In 2019, Heredia walked out of a courtroom after reaching a plea deal as the prosecutor’s case against him collapsed. A judge ruled that defense attorneys should have been informed that the victim in the case — officer Stewart — was dating an officer at the time who also testified in the trial.
Heredia agreed to probation and a suspended sentence, which means a judge could impose the sentence if he got into trouble again. Messer did so this month, reminding Heredia that she advised him two years ago to turn his life around.
Once charged with the Granite Pathways crimes, Heredia destroyed a videotape of the encounters, which he was convicted of, as well as witness tampering.
Prosecutors said he made a mockery of the justice system by trying to claim mental incompetency during a trial and even writing a love letter to Messer, expecting it would disrupt the trial.
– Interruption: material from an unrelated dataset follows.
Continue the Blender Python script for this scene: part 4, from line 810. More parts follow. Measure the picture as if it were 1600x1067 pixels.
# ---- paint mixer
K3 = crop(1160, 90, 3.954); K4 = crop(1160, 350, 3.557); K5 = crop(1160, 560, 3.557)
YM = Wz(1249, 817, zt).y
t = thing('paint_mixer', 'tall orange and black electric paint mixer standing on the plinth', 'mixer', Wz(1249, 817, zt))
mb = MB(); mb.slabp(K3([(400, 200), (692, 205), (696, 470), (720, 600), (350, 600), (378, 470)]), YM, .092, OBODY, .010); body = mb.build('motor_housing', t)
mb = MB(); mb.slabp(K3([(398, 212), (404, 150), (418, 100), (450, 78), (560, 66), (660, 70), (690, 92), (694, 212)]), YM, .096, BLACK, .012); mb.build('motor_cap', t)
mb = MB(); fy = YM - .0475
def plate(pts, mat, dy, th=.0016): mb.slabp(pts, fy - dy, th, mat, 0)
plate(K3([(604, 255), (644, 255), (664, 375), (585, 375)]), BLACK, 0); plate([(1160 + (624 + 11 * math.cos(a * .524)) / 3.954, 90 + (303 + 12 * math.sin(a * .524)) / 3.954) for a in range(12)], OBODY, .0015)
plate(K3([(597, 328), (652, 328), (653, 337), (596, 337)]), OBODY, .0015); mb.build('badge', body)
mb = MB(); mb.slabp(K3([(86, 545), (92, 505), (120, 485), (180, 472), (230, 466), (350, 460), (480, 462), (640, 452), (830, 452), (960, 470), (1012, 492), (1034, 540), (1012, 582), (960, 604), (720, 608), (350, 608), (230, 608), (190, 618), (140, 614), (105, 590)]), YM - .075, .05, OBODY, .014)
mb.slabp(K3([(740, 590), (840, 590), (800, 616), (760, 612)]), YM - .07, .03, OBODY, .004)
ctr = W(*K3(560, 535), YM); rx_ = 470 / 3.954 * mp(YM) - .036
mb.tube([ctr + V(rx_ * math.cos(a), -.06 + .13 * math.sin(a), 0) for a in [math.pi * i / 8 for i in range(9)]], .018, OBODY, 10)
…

“You have some intelligence: you can read, you can be articulate,” Messer said, “but you have not used that to advance your interests or the interests of society.”
For his part, Heredia, 27, said “false ages were given to” him and his co-defendant; had he known the girls’ ages, no crime would have taken place, he said.
He said he’s been deprived of his reasoning abilities, inmates have jumped him at the Valley Street jail and he’s been mistreated by corrections officers.
“For the last two years, I’ve been in a confined world that hates me,” Heredia said.
The sentencing hearing drew the girls, their family, Manchester Police Chief Allen Aldenberg, detective Capt. Sean Leighton and members of the Manchester police juvenile unit, which investigated the Granite Pathways crimes.
In her testimony, Stewart said Heredia has a lengthy record, is selfish and dangerous.
Little time — about three months — passed between the time Heredia walked out of a courtroom in her case and he met the Granite Pathways girls.
“He can’t even go six months out of jail,” Stewart said, “before committing a crime.”